Anita Papenheinrich betreut ehrenamtlich Menschen in Notfallsituationen – auch am Dienstag in Delbrück
Ostenland (WV). »Es wird alles wieder gut.« Nein, so ein Satz darf Notfallbegleiterin Anita Papenheinrich nie über die Lippen kommen, wenn sie im Einsatz ist. »Denn es wird nichts wieder gut. Das ganze Leben wird anders nach einem Todesfall«, sagt sie. Am Dienstag wurde die Ostenländerin nach dem tödlichen Unfall nach Delbrück gerufen.Seit sieben Jahren engagiert sich Anita Papenheinrich im Verein »Notfallbegleitung und Notfallseelsorge im Kreis Paderborn«. Dienstag wurde sie zum Schulhof der St.-Marien-Grundschule gerufen.

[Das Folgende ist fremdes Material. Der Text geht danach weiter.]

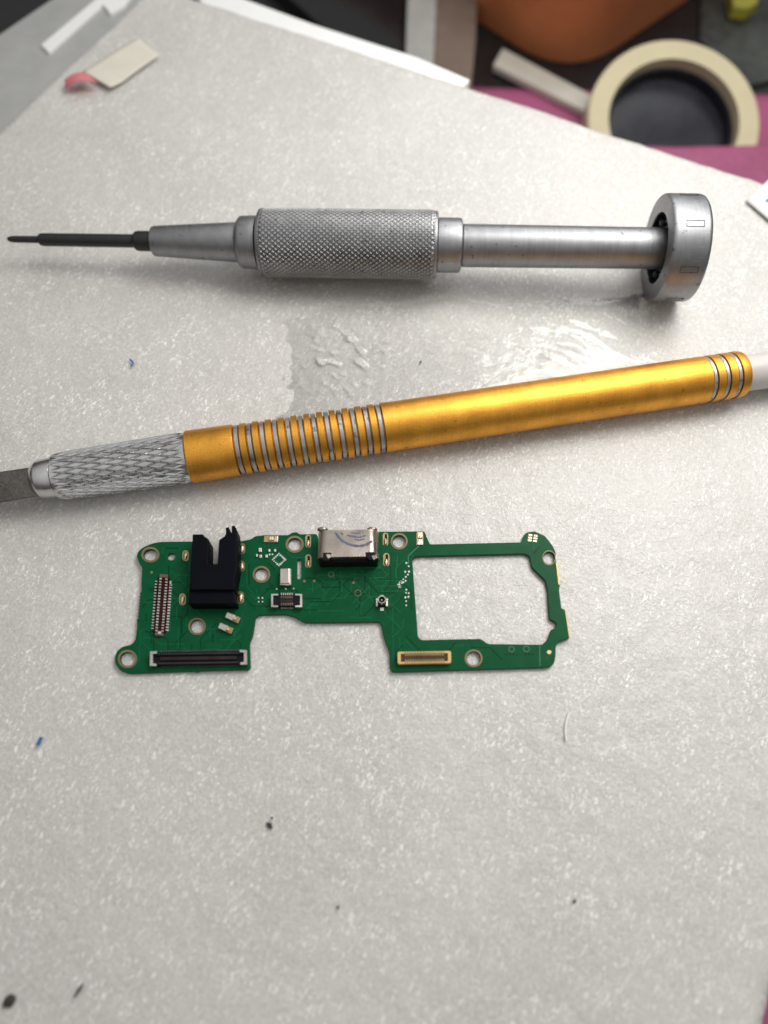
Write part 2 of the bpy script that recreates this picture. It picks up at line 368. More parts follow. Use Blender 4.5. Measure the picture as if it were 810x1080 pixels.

»Ich war zum Einkaufen unterwegs, als ich den Rettungshubschrauber sah. Kurz darauf klingelte mein Handy«, erinnert sie sich. Seit sieben Jahren arbeitet die 43-Jährige ehrenamtlich für den Verein »Notfallbegleitung und Notfallseelsorge im Kreis Paderborn«. Nicht nur bei tödlichen Unfällen ist die Hilfe der Notfallbegleiter gefragt. »Wir begleiten die Polizei auch beim Überbringen von Todesnachrichten oder helfen Betroffenen bei anderen Todesfällen, zum Beispiel, wenn ein Baby an plötzlichem Kindstod stirbt«, berichtet sie.
Durch persönliche Erfahrungen kam die Ostenländerin dazu, selbst als Notfallbegleiterin arbeiten zu wollen. Sie bildete sich fort, in Bereichen wie Gesprächsführung, Umgang mit traumatisierten Menschen oder Zusammenarbeit mit dem Rettungsdienst. Doch wirklich vorbereiten kann man sich nicht auf das, was in der Praxis wartet. »Wenn das Handy geht und ich gerufen werde, dann ist das für mich eine Fahrt ins Ungewisse. Die Polizei oder Feuerwehr informieren mich zwar, wo ich hinkommen soll und was passiert ist – aber wie die Menschen reagieren, auf die ich treffe, das sehe ich erst vor Ort. Mal schreien sie vor Trauer und Verzweiflung, mal schweigen sie eine halbe Stunde.« Zweimal musste sie bereits erleben, dass sie zu Menschen gerufen wurde, die ihrem Freundeskreis angehören.
Insgesamt sind zwölf ehrenamtliche Helfer für den Verein aktiv. Es gibt einen Dienstplan, der der Feuerwehrleitstelle in Ahden vorliegt. Wenn Anita Papenheinrich gerufen wird, dann hat sie immer ihre Notfalltasche dabei. »Darin sind jede Menge Straßenkarten, außerdem ein Gebetsbuch und eine Kerze, Kuscheltiere und Gummibärchen, um Kinder beruhigen zu können. Manche Kollegen haben auch Zigaretten dabei«, sagt sie.
Das Unglück am Dienstag hat sie erschüttert. »Aber jedes Unglück ist schrecklich, ich kann das nicht einstufen in schlimme und weniger schlimme Unglücke. Für die Betroffenen ist es immer furchtbar.« Bis kurz vor Mitternacht war sie am Dienstag auf dem Schulhof an der Leipziger Straße, Mittwoch unterstützte sie die Krisenteams an der Realschule.
»Wichtig ist es, Vertrauen zu den Menschen aufzubauen, die unsere Hilfe brauchen. Ich erzähle nicht viel, ich bin da. Aber wenn ich etwas sage, dann müssen diese Worte bedacht gewählt sein, meine ersten Worte wird sich der Betroffene wahrscheinlich sein ganzes Leben lang merken«, weiß sie. Daher sind Phrasen und Worthülsen tabu. Auch für Sandra K.s Familie und Freunde wird nichts wieder gut. Es wird anders. Nach der ersten Hilfe für die Seele, wie Anita Papenheinrich ihre Arbeit beschreibt, müssen viele Betroffene oft jahrelang verarbeiten, was sie erleben mussten. »Das geht meist nur mit Hilfe von hauptberuflichen Experten. Wir sind im ersten Moment da und vermitteln weitere Hilfe. Mehr nicht.« Und doch ist das für viele schon eine ganze, ganze Menge.